I have been reorganizing my library and have found that I have amassed a large collection of cruise books over the years. Most are from friends and relatives, and some are from garage sales and auctions.
I find that no other book can really tell the history of the ship of a specific time like a cruise book. It has all the crew and minute details that a “History in Scale” book cannot give you.
So far, here are a few I have collected:
USS Oriskany 1972 Westpac
USS Lexington (Ichiban) 1958 shakedown and Westpac
USS Ranger (Lost Horizons) 1987 1988 Westpac
USS Independence 1989 Med Cruise
USS JFK 1968 Westpac
USS Hayler 1990 “Operation Northern Crude”
USS Kansas City 1971 Westpac
USS Samual Gompers 1983 Westpac and Med cruise
USS Halibut
Anyone else collect these and use them as references?
Scott
That sounds like a remarkable collection. I hope you’ll take good care of them - and, eventually, make arrangements for them to go to a library or other repository when you’re gone. People often don’t take such things as seriously as they should, and valuable documents like cruise books go into the trash when the original owners pass on. Imagine, for instance, what a treasure trove a big stack of cruise books from the fifties would be.

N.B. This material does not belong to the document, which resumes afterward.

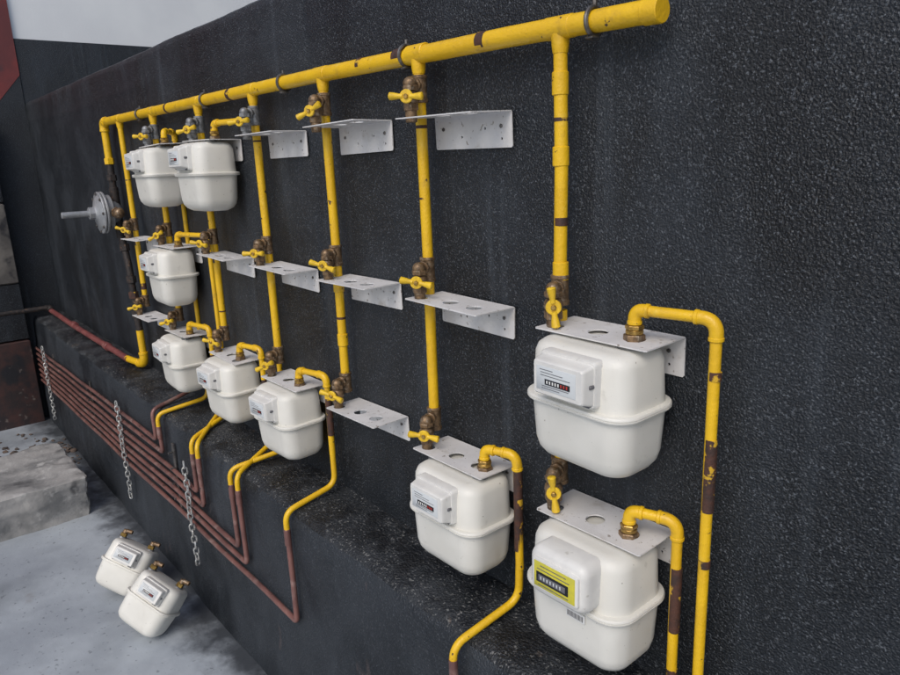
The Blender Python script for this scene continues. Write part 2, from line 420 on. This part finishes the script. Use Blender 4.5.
b.pipe([(-5.80,-.09,H-.975),(-5.82,-.09,H-.96),(-5.82,-1.2,H-.95)],.018,M_dark,R=.02)
b.obj('supply_pipe')

# chains
def chain(x,y,z0,z1):
    b=B(); n=int((z0-z1)/.024)
    for i in range(n):
        z=z0-(i+.5)*(z0-z1)/n; L=.0105; Rr=.0095; pts=[]
        for k in range(17):
            a=2*math.pi*k/16
            pts.append(V((Rr*math.cos(a),0,(L if math.sin(a)>0 else -L)*.6+Rr*math.sin(a))))
        ang=(i%2)*math.pi/2+.5*math.sin(i*.6+x)
        M=Matrix.Translation((x+.008*math.sin(i*.5),y,z))@Matrix.Rotation(ang,4,'Z')
        b.rings(pts,.0034,M_chain,6,M=M)
    b.obj('hanging_chain')
chain(-2.67,-.245,-1.12+H,-1.57+H); chain(-3.6,-.245,-1.10+H,-1.62+H); chain(-5.40,-.25,-1.15+H,-1.68+H)

# ------------------------------------------------------------------ setting
def grid(name,x0,x1,dx,prof,mat,amp=.003,freq=2.5,mats=None,matf=None,extra=None):
    n=int((x1-x0)/dx)+1; vs=[];fs=[];mi=[]
    P=len(prof)
    for i in range(n):
        x=x0+(x1-x0)*i/(n-1)
        for (y,z) in prof:
            p=V((x,y,z)); d=noise.noise_vector(p*freq)*amp+noise.noise_vector(p*freq*6)*amp*.3
            if extra: d.y+=extra(x,z)
            vs.append(p+V((0,d.y,d.z)))
    for i in range(n-1):
        for j in range(P-1):
            a=i*P+j; fs.append((a,a+1,a+1+P,a+P)); mi.append(matf(prof[j],prof[j+1]) if matf else 0)
    me=bpy.data.meshes.new(name); me.from_pydata([tuple(v) for v in vs],[],fs)
    for m in (mats or [mat]): me.materials.append(m)
    me.polygons.foreach_set('material_index',mi); me.polygons.foreach_set('use_smooth',[True]*len(fs)); me.update()
    o=bpy.data.objects.new(name,me); sc.collection.objects.link(o); return o
WT=.49+H
def seams(x,z):
    d=0
    for sx,a in ((-1.87,.004),(-.60,-.0025),(-3.3,.004),(.45,.004)):
        q=(x-sx-.012*math.sin(z*4))/.016; d+=a*math.exp(-q*q)
    q=(z-H-.345-.01*math.sin(x*3))/.014; d-=.0025*math.exp(-q*q)
    return d
prof=[(0,.3+i*(WT-.33)/110) for i in range(111)]+[(.006,WT-.01),(.02,WT),(.30,WT),(.30,-.02)]
grid('black_wall',-5.95,3.5,.016,prof,M_wall,amp=.0035,extra=seams)
LZ=H-1.02
prof=[(.05,LZ+.008)]+[(-.002-.02*i,LZ+.006-.001*i) for i in range(9)]+[(-.178,LZ-.006),(-.190,LZ-.018),(-.197,LZ-.04)]+[(-.199-.001*i,LZ-.04-.04*i) for i in range(1,19)]+[(-.22,-.03)]
grid('concrete_ledge',-5.95,3.5,.02,prof,M_ledge,amp=.009,freq=4,mats=[M_ledge,M_face],matf=lambda a,c:0 if a[1]>LZ-.012 else 1)

def ground_mat():
    m=make_mat('grey_cement_floor',(.43,.47,.505),(.31,.34,.375),ns=3.2,lo=.3,hi=.7,rough=.38,rough2=.62,bump=.4,bs=60,bump2=.4,bs2=7,
        layers=[((.13,.145,.16),1.8,.50,.76,(1,1,1),.55),((.17,.13,.10),6,.64,.78,(1,1,1),.4),((.50,.53,.56),14,.58,.8,(1,1,1),.35),((.10,.11,.12),45,.62,.70,(1,1,1),.55)])
    nt=m.node_tree;N=nt.nodes;L=nt.links
    bs=N['Principled BSDF']; src=bs.inputs['Base Color'].links[0].from_socket
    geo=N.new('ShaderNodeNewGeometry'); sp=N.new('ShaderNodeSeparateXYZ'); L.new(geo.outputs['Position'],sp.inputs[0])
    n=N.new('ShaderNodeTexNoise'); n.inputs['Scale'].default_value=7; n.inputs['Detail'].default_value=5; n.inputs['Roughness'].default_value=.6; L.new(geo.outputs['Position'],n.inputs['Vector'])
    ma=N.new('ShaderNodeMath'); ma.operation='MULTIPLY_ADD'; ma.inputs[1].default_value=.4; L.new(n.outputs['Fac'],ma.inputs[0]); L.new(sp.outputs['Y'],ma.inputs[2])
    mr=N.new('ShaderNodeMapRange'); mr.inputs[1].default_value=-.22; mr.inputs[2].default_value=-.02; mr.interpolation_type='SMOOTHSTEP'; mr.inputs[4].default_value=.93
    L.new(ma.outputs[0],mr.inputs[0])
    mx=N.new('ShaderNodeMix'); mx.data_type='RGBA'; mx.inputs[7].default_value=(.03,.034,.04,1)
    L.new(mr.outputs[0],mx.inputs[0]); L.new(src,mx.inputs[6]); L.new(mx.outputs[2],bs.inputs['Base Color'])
    return m
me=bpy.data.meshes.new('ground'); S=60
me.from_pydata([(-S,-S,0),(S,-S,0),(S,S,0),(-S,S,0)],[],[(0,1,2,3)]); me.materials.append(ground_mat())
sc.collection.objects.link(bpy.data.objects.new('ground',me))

M_conc=make_mat('old_concrete',(.36,.35,.335),(.20,.20,.195),ns=6,rough=.8,bump=.8,bs=90,bump2=.8,bs2=14,
    layers=[((.05,.05,.052),5,.56,.7,(1,1,1),.7),((.5,.49,.47),12,.56,.72,(1,1,1),.7)])
M_dirt=make_mat('brown_rubble',(.12,.085,.065),(.07,.058,.05),ns=20,rough=.9,bump=1,bs=80)
def rough_box(name,x0,x1,y0,y1,z0,z1,m,amp=.012,d=.03):
    import bmesh
    bm=bmesh.new(); bmesh.ops.create_cube(bm,size=1)
    bmesh.ops.scale(bm,vec=(x1-x0,y1-y0,z1-z0),verts=bm.verts); bmesh.ops.translate(bm,vec=((x0+x1)/2,(y0+y1)/2,(z0+z1)/2),verts=bm.verts)
    bmesh.ops.bevel(bm,geom=bm.edges[:],offset=.01,segments=1,affect='EDGES')
    for _ in range(5): bmesh.ops.subdivide_edges(bm,edges=[e for e in bm.edges if e.calc_length()>d],cuts=1,use_grid_fill=True)
    for v in bm.verts:
        v.co+=noise.noise_vector(v.co*6)*amp+noise.noise_vector(v.co*22)*amp*.5+noise.noise_vector(v.co*50)*amp*.25
    me=bpy.data.meshes.new(name); bm.to_mesh(me); bm.free(); me.materials.append(m)
    for p in me.polygons: p.use_smooth=True
    me.set_sharp_from_angle(angle=math.radians(35))
    o=bpy.data.objects.new(name,me); sc.collection.objects.link(o); return o
rough_box('concrete_step',-4.62,-3.95,-2.6,-.37,-.05,.225,M_conc,.022)
def rocks(name,cx,cy,n,sx,sy,m,s0=.01,s1=.05,z=0):
    b=B(); r_=random.Random(int(abs(cx)*100))
    for i in range(n):
        r=r_.uniform(s0,s1)*r_.uniform(.4,1); c=(cx+r_.gauss(0,sx),min(cy+r_.gauss(0,sy),-.24),z+r*.25)
        o=len(b.v); b.sphere(c,r,m,seg=7,sc3=(r_.uniform(.7,1.3),r_.uniform(.7,1.3),r_.uniform(.4,.7)))
        for k in range(o,len(b.v)): b.v[k]+=noise.noise_vector(b.v[k]*40+V((i,0,0)))*r*.45
    return b.obj(name,ang=25)
rocks('rubble_pile',-5.05,-.45,150,.25,.14,M_dirt,.006,.028)

M_redp=make_mat('dark_red_paint',(.20,.035,.030),(.13,.03,.028),ns=4,rough=.5,bump=.3,bs=60,layers=[((.09,.03,.03),9,.6,.75)])
M_pale=make_mat('pale_plaster',(.84,.84,.82),(.78,.78,.77),ns=2,rough=.8,bump=.3,bs=60,layers=[((.6,.59,.56),1.5,.6,.8,(1,1,.3),.5)])
M_beige=make_mat('worn_beige_plaster',(.22,.20,.175),(.12,.11,.10),ns=6,rough=.8,bump=.4,bs=60,layers=[((.03,.03,.035),7,.5,.65,(1,1,1),.9)])
M_mar=make_mat('worn_maroon_plaster',(.075,.035,.03),(.035,.026,.026),ns=9,rough=.7,bump=.5,bs=60,layers=[((.02,.02,.024),5,.5,.65),((.18,.15,.13),9,.62,.7)])
def quad_prism(b,pts,x0,x1,m):
    n=len(pts); vs=[(x0,*p) for p in pts]+[(x1,*p) for p in pts]
    fs=[list(range(n)),[n+i for i in range(n)][::-1]]+[(i,(i+1)%n,n+(i+1)%n,n+i) for i in range(n)]
    b.add(vs,fs,m)
b=B()
quad_prism(b,[(-3.5,-.02),(.0,-.02),(-.0,H+.668),(-.15,H+.495),(-3.5,H+.35)],-6.3,-5.93,M_wall)
quad_prism(b,[(-3.5,H+.352),(-.15,H+.497),(-.0,H+.670),(0.0,5.5),(-3.5,5.5)],-6.3,-5.928,M_redp)
b.obj('courtyard_end_wall',ang=20)
b=B()
quad_prism(b,[(.004,.0),(6,.0),(6,H+.93),(.004,H+.91)],-6.28,-5.935,M_wall)
quad_prism(b,[(.004,H+.912),(6,H+.932),(6,5.5),(.004,5.5)],-6.28,-5.95,M_pale)
b.obj('pale_building',ang=20)
b=B()
b.box((-5.87,-.645,.31),(.12,.78,.64),M_mar,.01); b.box((-5.87,-.645,.84),(.118,.776,.40),M_wall,.004)
b.box((-5.87,-.645,1.325),(.122,.78,.56),M_beige,.01); b.box((-5.87,-.645,1.9),(.12,.78,.58),M_wall,.01)
b.obj('corner_pillar')

def loose(x,y,yaw,tx,ty,s=.9):
    b=meter(0)
    for px in (-.088,.065):
        b.cyl((px,0,.004),(px,0,.022),.016,M_brass,6); b.cyl((px,0,.022),(px,0,.040),.012,M_brz,12)
        b.cyl((px,-.0,.034),(px+.035,.0,.038),.010,M_brz,10)
    M=Matrix.Rotation(yaw,4,'Z')@Matrix.Rotation(ty,4,'Y')@Matrix.Rotation(tx,4,'X')@Matrix.Scale(s,4)
    zmin=min((M@v).z for v in b.v)
    o=b.obj('gas_meter'); o.matrix_world=Matrix.Translation((x,y,-zmin-.001))@M
loose(-3.05,-.37,math.radians(38),math.radians(-30),math.radians(22))
loose(-2.69,-.365,math.radians(28),math.radians(-34),math.radians(24))

# ------------------------------------------------------------------ light
w=bpy.data.worlds.new('World'); sc.world=w; w.use_nodes=True
nt=w.node_tree; bg=nt.nodes['Background']; sky=nt.nodes.new('ShaderNodeTexSky'); sky.sky_type='NISHITA'; sky.sun_disc=False
d=V((.45,-.85,1.0)).normalized()
el=math.asin(d.z); az=math.atan2(d.x,d.y)
sky.sun_elevation=el; sky.sun_rotation=az; sky.dust_density=2.5; sky.air_density=1.0
nt.links.new(sky.outputs[0],bg.inputs[0]); bg.inputs[1].default_value=.15
sl=bpy.data.lights.new('sun','SUN'); sl.energy=1.05; sl.angle=math.radians(30); sl.color=(1,.97,.92)
so=bpy.data.objects.new('sun',sl); so.rotation_euler=d.to_track_quat('Z','Y').to_euler(); sc.collection.objects.link(so)

# ------------------------------------------------------------------ camera
cd=bpy.data.cameras.new('camera'); cam=bpy.data.objects.new('camera',cd); sc.collection.objects.link(cam)
cd.sensor_width=36; cd.lens=28.2; cd.clip_start=.02; cd.clip_end=300
right=V((.639,.768,-.037)); fwd=V((-.751,.612,-.247)).normalized()
right=(right-fwd*right.dot(fwd)).normalized(); up=right.cross(fwd)
R=Matrix((right,up,-fwd)).transposed().to_4x4()
cam.matrix_world=Matrix.Translation((0,-1.045,H))@R
sc.camera=cam
sc.view_settings.view_transform='Standard'; sc.view_settings.look='None'; sc.view_settings.exposure=0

This past summer I had the pleasure of interning at the US Navy Library. I hate to diminish your collections, but the library takes great pride in its collection of literally thousands of cruise books dating back as far as the Spanish-American War.
I often found myself quickly scarfing down lunch so I could spend more of my break time reading them! It was great being able to chat with the guys who came by to reminisce with a cruise book.
I also aught to mention what I spent a considerable portion of my time working on, the ship files. My job was to catalogue all the Commissioning, Welcome Aboard, and Decommissioning pamphlets, along with all sorts of neat little documents dating back as far as the 18th century.